Sistem pengawasan distribusi BBM di Bengkulu juga dinilai lebih lemah dibanding provinsi tetangga. Lampung dan Sumsel memiliki sistem monitoring yang lebih ketat, termasuk penggunaan teknologi barcode yang lebih optimal untuk mencegah penyalahgunaan BBM subsidi.
Gubernur Helmi Hasan kini berencana mengirim surat resmi ke Menteri BUMN dan Direksi Pertamina untuk meminta kesetaraan perlakuan dengan provinsi tetangga. "Kita minta tambahan kuota dan juga transparansi dalam sistem distribusi. Jangan sampai Bengkulu terus menjadi korban diskriminasi," tegasnya.

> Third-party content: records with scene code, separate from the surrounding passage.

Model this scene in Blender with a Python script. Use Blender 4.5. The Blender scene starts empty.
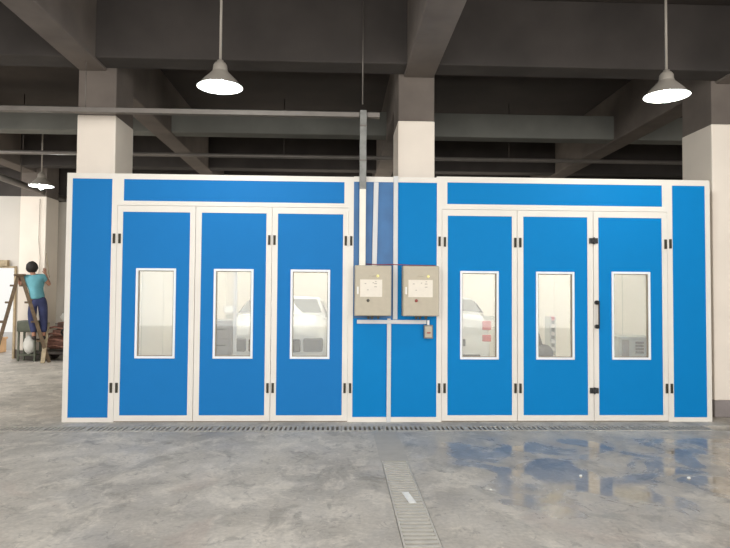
import bpy, bmesh, math, random
from mathutils import Vector, Matrix
random.seed(7)
C = bpy.context.scene.collection
PI = math.pi

# ---------------------------------------------------------------- materials
def lin(c):
    return tuple(((v/255)/12.92 if v/255 <= .04045 else ((v/255+.055)/1.055)**2.4) for v in c)
def mat(name, rgb, rough=.6, metal=0, var=.06, scale=6, emit=None, es=0, spec=.5, bump=0, linear=False):
    m = bpy.data.materials.new(name); m.use_nodes = True
    nt = m.node_tree; b = nt.nodes['Principled BSDF']
    c = rgb if linear else lin(rgb)
    b.inputs['Roughness'].default_value = rough; b.inputs['Metallic'].default_value = metal
    b.inputs['Specular IOR Level'].default_value = spec
    tc = nt.nodes.new('ShaderNodeTexCoord'); n = nt.nodes.new('ShaderNodeTexNoise')
    n.inputs['Scale'].default_value = scale; n.inputs['Detail'].default_value = 4
    nt.links.new(tc.outputs['Object'], n.inputs['Vector'])
    r = nt.nodes.new('ShaderNodeValToRGB')
    r.color_ramp.elements[0].position = .3; r.color_ramp.elements[1].position = .7
    r.color_ramp.elements[0].color = (*[v*(1-var) for v in c], 1)
    r.color_ramp.elements[1].color = (*[min(1, v*(1+var)) for v in c], 1)
    nt.links.new(n.outputs['Fac'], r.inputs['Fac']); nt.links.new(r.outputs['Color'], b.inputs['Base Color'])
    if emit:
        b.inputs['Emission Color'].default_value = (*lin(emit), 1); b.inputs['Emission Strength'].default_value = es
    if bump:
        bp = nt.nodes.new('ShaderNodeBump'); bp.inputs['Strength'].default_value = bump; bp.inputs['Distance'].default_value = .01
        nt.links.new(n.outputs['Fac'], bp.inputs['Height']); nt.links.new(bp.outputs['Normal'], b.inputs['Normal'])
    return m

M = {}
M['blueL'] = mat('blue sheet left', (27, 120, 190), .55, var=.01, spec=.12)
M['blueR'] = mat('blue sheet right', (0, 128, 197), .55, var=.01, spec=.12)
M['bluefilm'] = mat('blue sheet under film', (46, 104, 158), .4, var=.14, scale=3.5, spec=.4)
M['alu'] = mat('pale aluminium profile', (232, 226, 217), .42, metal=.0, var=.03, scale=3)
M['aluseal'] = mat('seal line', (150, 138, 122), .6)
M['whiteframe'] = mat('white window frame', (238, 242, 246), .4, var=.02)
M['hinge'] = mat('dark hinge metal', (62, 58, 44), .5, var=.15, scale=30)
M['black'] = mat('black plastic', (28, 28, 28), .45)
M['beige'] = mat('beige painted plaster', (240, 229, 216), .85, var=.03, scale=2.5, bump=.1)
M['dado'] = mat('grey painted dado', (140, 132, 130), .7, var=.06)
M['dado_dark'] = mat('dark grey painted dado', (104, 98, 92), .7, var=.1)
M['wallgrey'] = mat('pale grey wall plaster', (205, 200, 192), .85, var=.03, scale=1.5)
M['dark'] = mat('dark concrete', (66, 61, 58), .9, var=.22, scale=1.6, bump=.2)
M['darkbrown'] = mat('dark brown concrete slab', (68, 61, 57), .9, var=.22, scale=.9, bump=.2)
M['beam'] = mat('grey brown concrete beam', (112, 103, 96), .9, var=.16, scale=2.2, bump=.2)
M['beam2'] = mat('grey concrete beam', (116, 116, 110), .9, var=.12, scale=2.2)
M['conduit'] = mat('grey steel conduit', (118, 112, 106), .5, metal=.3, var=.1)
M['galv'] = mat('galvanised trunking', (128, 128, 124), .45, metal=.2, var=.18, scale=14)
M['trunkwhite'] = mat('white trunking', (240, 236, 222), .45, var=.03)
M['stripwhite'] = mat('pale plastic strip', (214, 214, 214), .5, var=.03)
M['boxbeige'] = mat('beige cabinet enamel', (190, 180, 160), .5, var=.05, scale=12)
M['plate'] = mat('label plate', (236, 228, 214), .6, var=.03, scale=20)
M['ink'] = mat('grey ink', (170, 160, 150), .7)
M['yellow'] = mat('yellow lens', (246, 236, 160), .3, emit=(250, 240, 170), es=.25)
M['red'] = mat('red plastic', (165, 84, 78), .4)
M['redwire'] = mat('red cable jacket', (140, 60, 70), .5)
M['whiteplastic'] = mat('white plastic', (244, 242, 236), .4)
M['boothwhite'] = mat('white booth wall', (238, 233, 222), .9, var=.004, scale=1.5, spec=.1)
M['joint'] = mat('grey joint', (196, 198, 188), .6)
M['boothfloor'] = mat('grey booth floor', (180, 180, 174), .6, var=.1, scale=4)
M['tube'] = mat('lit diffuser', (255, 255, 250), .5, emit=(255, 254, 244), es=19)
M['bulb'] = mat('lit bulb', (255, 255, 255), .5, emit=(248, 255, 252), es=14)
M['shade'] = mat('grey enamel shade', (165, 158, 148), .4, var=.05)
M['shadein'] = mat('glowing white enamel shade inside', (240, 244, 242), .3, emit=(236, 248, 246), es=.55)  # emission added to the enamel to stand for bulb light on it
M['carwhite'] = mat('white car paint', (240, 240, 236), .25, var=.01)
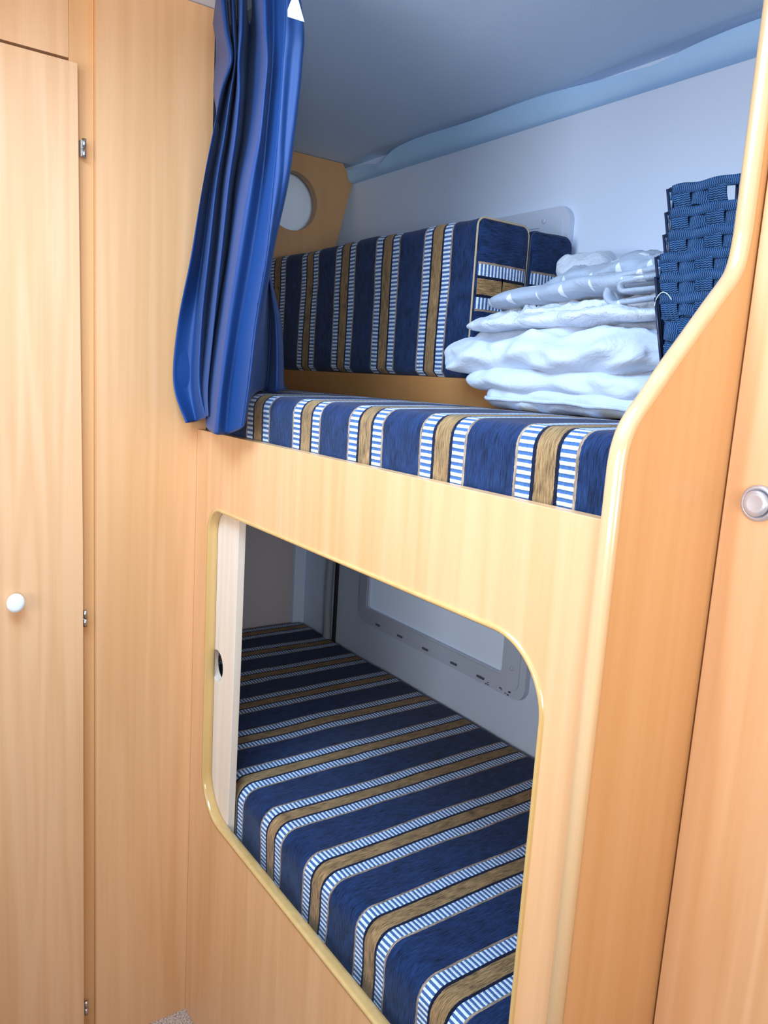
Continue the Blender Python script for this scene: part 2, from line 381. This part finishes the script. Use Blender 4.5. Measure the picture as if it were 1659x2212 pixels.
# ------------------------------------------------------------------ mattresses and cushions
def stripe_block(name, x0, x1, prof, mat, parent=None, step=.014, amp=.0015, seed=0, endu=None, warp=0, inset=.010):
    """prof = closed (y,z) outline; swept along x with softly rounded ends. UV u = x, v = arc length"""
    n = max(4, int((x1 - x0) / step)); m = len(prof); cy = sum(p[0] for p in prof) / m; cz = sum(p[1] for p in prof) / m
    arc = [0]
    for k in range(1, m + 1):
        a, b = prof[k - 1], prof[k % m]; arc.append(arc[-1] + math.dist(a, b))
    xs, ins = [], []
    for s, q in ((0, 1), (.12, .55), (.4, .16), (1, 0)): xs.append(x0 + inset * s); ins.append(inset * q)
    for i in range(1, n): xs.append(x0 + inset + (x1 - x0 - 2 * inset) * i / n); ins.append(0)
    for s, q in ((1, 0), (.4, .16), (.12, .55), (0, 1)): xs.append(x1 - inset * s); ins.append(inset * q)
    verts = []; uvv = []
    for x, q in zip(xs, ins):
        for k, (y, z) in enumerate(prof):
            d = Vector((y - cy, z - cz)); sy = max(.01, abs(d.x)); sz = max(.01, abs(d.y))
            yy = y - math.copysign(min(q, sy), d.x); zz = z - math.copysign(min(q, sz), d.y)
            nz = noise.noise(Vector((x * 6 + seed, y * 6, z * 6))) * amp + noise.noise(Vector((x * 22 + seed, y * 22, z * 22))) * amp * .4
            dn = d.normalized() if d.length else d
            verts.append((x, yy + dn.x * nz, zz + dn.y * nz))
            uvv.append((x + warp * noise.noise(Vector((x * 7, y * 7 + seed, z * 7))), arc[k]))
    faces, uvs = [], []
    for i in range(len(xs) - 1):
        for k in range(m):
            l = (k + 1) % m
            faces.append((i * m + k, (i + 1) * m + k, (i + 1) * m + l, i * m + l))
            for a, kk in ((i, k), (i + 1, k), (i + 1, l), (i, l)):
                u, v = uvv[a * m + kk]
                if l == 0 and kk == 0: v = arc[m]
                uvs.append((u, v))
    # end caps as fans
    for base, rev in ((0, True), ((len(xs) - 1) * m, False)):
        xe = xs[0] if rev else xs[-1]; sg = -1 if rev else 1; mid = Vector(((min(q[0] for q in prof) + max(q[0] for q in prof)) / 2, (min(q[1] for q in prof) + max(q[1] for q in prof)) / 2))
        ring = [base + k for k in range(m)]
        def addf(fc):
            faces.append(fc)
            for vi in fc:
                _, y, z = verts[vi]; uvs.append(((z - endu[0] + endu[1]) if endu else z, y))
        for f_, bul in ((.93, .002), (.8, .0035), (.55, .005), (.3, .006)):
            o_ = len(verts)
            for k in range(m):
                _, y, z = verts[base + k]; verts.append((xe + sg * bul, mid.x + (y - mid.x) * f_, mid.y + (z - mid.y) * f_))
            new = [o_ + k for k in range(m)]
            for k in range(m):
                l = (k + 1) % m; addf((ring[k], ring[l], new[l], new[k]) if not rev else (ring[l], ring[k], new[k], new[l]))
            ring = new
        c = len(verts); verts.append((xe + sg * .006, mid.x, mid.y))
        for k in range(m):
            l = (k + 1) % m; addf((ring[l], ring[k], c) if rev else (ring[k], ring[l], c))
    # winding: make outward
    o = mk(name, verts, faces, mat, parent, smooth=True, uvs=uvs)
    return o
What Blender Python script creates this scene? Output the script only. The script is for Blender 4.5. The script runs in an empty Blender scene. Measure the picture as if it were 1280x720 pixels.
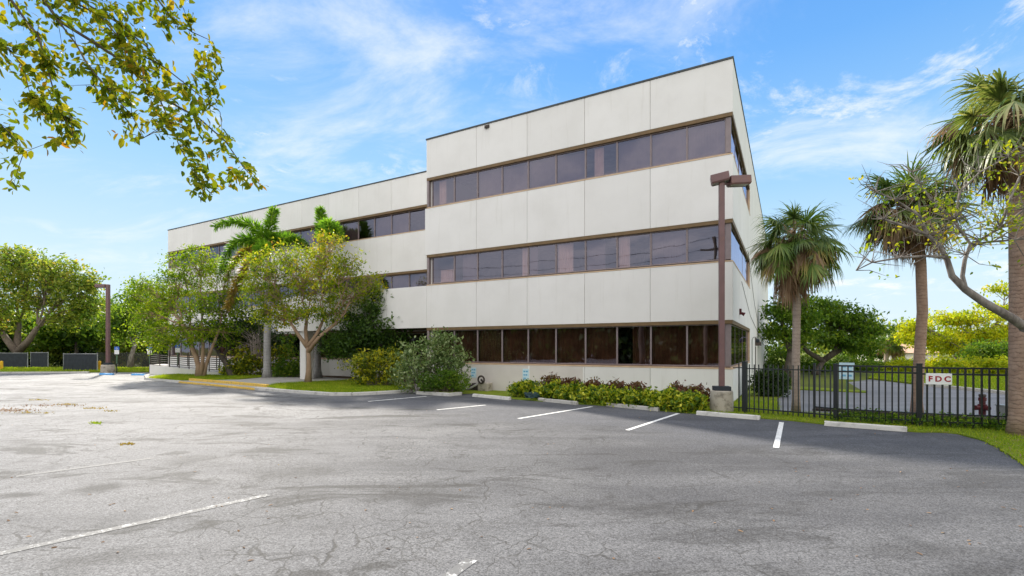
import bpy, bmesh, math, random
import numpy as np
from mathutils import Vector, Matrix, noise as mnoise

random.seed(7)
rng = np.random.default_rng(7)
F, HY, CAM = 608.0, 435.0, 2.1          # focal length in photo pixels, horizon row, eye height
scene = bpy.context.scene
col = scene.collection
PI = math.pi

def G(px, py, z=0.0):
    Y = F * (CAM - z) / (py - HY)
    return Vector(((px - 640) / F * Y, Y, z))

def P(px, py, Y):
    return Vector(((px - 640) / F * Y, Y, CAM + (HY - py) / F * Y))

# ------------------------------------------------------------------ node helpers
def new_mat(name):
    m = bpy.data.materials.new(name)
    m.use_nodes = True
    nt = m.node_tree
    nt.nodes.clear()
    return m, nt

def N(nt, typ, ins=None, **props):
    n = nt.nodes.new(typ)
    for k, v in props.items():
        setattr(n, k, v)
    if ins:
        for k, v in ins.items():
            s = n.inputs[k]
            if isinstance(v, bpy.types.NodeSocket):
                nt.links.new(v, s)
            else:
                s.default_value = v
    return n

def c4(c):
    return (c[0], c[1], c[2], 1.0)

def mixc(nt, fac, a, b, mode='MIX'):
    n = nt.nodes.new('ShaderNodeMix')
    n.data_type = 'RGBA'
    n.blend_type = mode
    for sock, v in ((n.inputs[0], fac), (n.inputs[6], a), (n.inputs[7], b)):
        if isinstance(v, bpy.types.NodeSocket):
            nt.links.new(v, sock)
        elif isinstance(v, (int, float)):
            sock.default_value = v
        else:
            sock.default_value = c4(v)
    return n.outputs[2]

def mth(nt, op, a, b=None, c=None, clamp=False):
    n = nt.nodes.new('ShaderNodeMath')
    n.operation = op
    n.use_clamp = clamp
    for i, v in enumerate((a, b, c)):
        if v is None:
            continue
        if isinstance(v, bpy.types.NodeSocket):
            nt.links.new(v, n.inputs[i])
        else:
            n.inputs[i].default_value = v
    return n.outputs[0]

def mapr(nt, v, a, b, c=0.0, d=1.0, smooth=True):
    n = nt.nodes.new('ShaderNodeMapRange')
    n.interpolation_type = 'SMOOTHSTEP' if smooth else 'LINEAR'
    nt.links.new(v, n.inputs[0])
    for i, x in enumerate((a, b, c, d)):
        n.inputs[i + 1].default_value = x
    return n.outputs[0]

def ramp(nt, v, stops):
    n = nt.nodes.new('ShaderNodeValToRGB')
    nt.links.new(v, n.inputs[0])
    cr = n.color_ramp
    while len(cr.elements) < len(stops):
        cr.elements.new(0.5)
    for e, (p, c) in zip(cr.elements, stops):
        e.position = p
        e.color = c4(c)
    return n.outputs[0]

def noise(nt, vec, scale, detail=4.0, rough=0.55, dist=0.0):
    n = N(nt, 'ShaderNodeTexNoise', {'Scale': scale, 'Detail': detail, 'Roughness': rough, 'Distortion': dist})
    if vec is not None:
        nt.links.new(vec, n.inputs['Vector'])
    return n.outputs[0]

def obj_co(nt, scale=None):
    t = nt.nodes.new('ShaderNodeTexCoord')
    o = t.outputs['Object']
    if scale:
        m = N(nt, 'ShaderNodeMapping', {'Vector': o, 'Scale': scale})
        return m.outputs[0]
    return o

def geo_pos(nt):
    return nt.nodes.new('ShaderNodeNewGeometry').outputs['Position']

def finish(nt, bsdf_out):
    o = nt.nodes.new('ShaderNodeOutputMaterial')
    nt.links.new(bsdf_out, o.inputs[0])

def principled(nt, colour, rough=0.6, spec=0.4, metal=0.0, bump=None, bstr=0.3, bdist=0.01):
    p = nt.nodes.new('ShaderNodeBsdfPrincipled')
    if isinstance(colour, bpy.types.NodeSocket):
        nt.links.new(colour, p.inputs['Base Color'])
    else:
        p.inputs['Base Color'].default_value = c4(colour)
    if isinstance(rough, bpy.types.NodeSocket):
        nt.links.new(rough, p.inputs['Roughness'])
    else:
        p.inputs['Roughness'].default_value = rough
    p.inputs['Specular IOR Level'].default_value = spec
    p.inputs['Metallic'].default_value = metal
    if bump is not None:
        b = N(nt, 'ShaderNodeBump', {'Strength': bstr, 'Distance': bdist, 'Height': bump})
        nt.links.new(b.outputs[0], p.inputs['Normal'])
    return p.outputs[0]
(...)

Solusi jangka panjang yang diusulkan adalah pembangunan infrastruktur alternatif, termasuk pembangunan jaringan pipa bawah laut yang menghubungkan Bengkulu dengan hub distribusi di Palembang. Hal ini akan mengurangi ketergantungan pada satu jalur distribusi yang rawan gangguan.
Kasus ketimpangan ini menjadi pelajaran penting bahwa kebijakan energi nasional harus lebih adil dan tidak boleh diskriminatif terhadap daerah-daerah tertentu. Rakyat Bengkulu berhak mendapat akses energi yang sama dengan masyarakat di provinsi lain.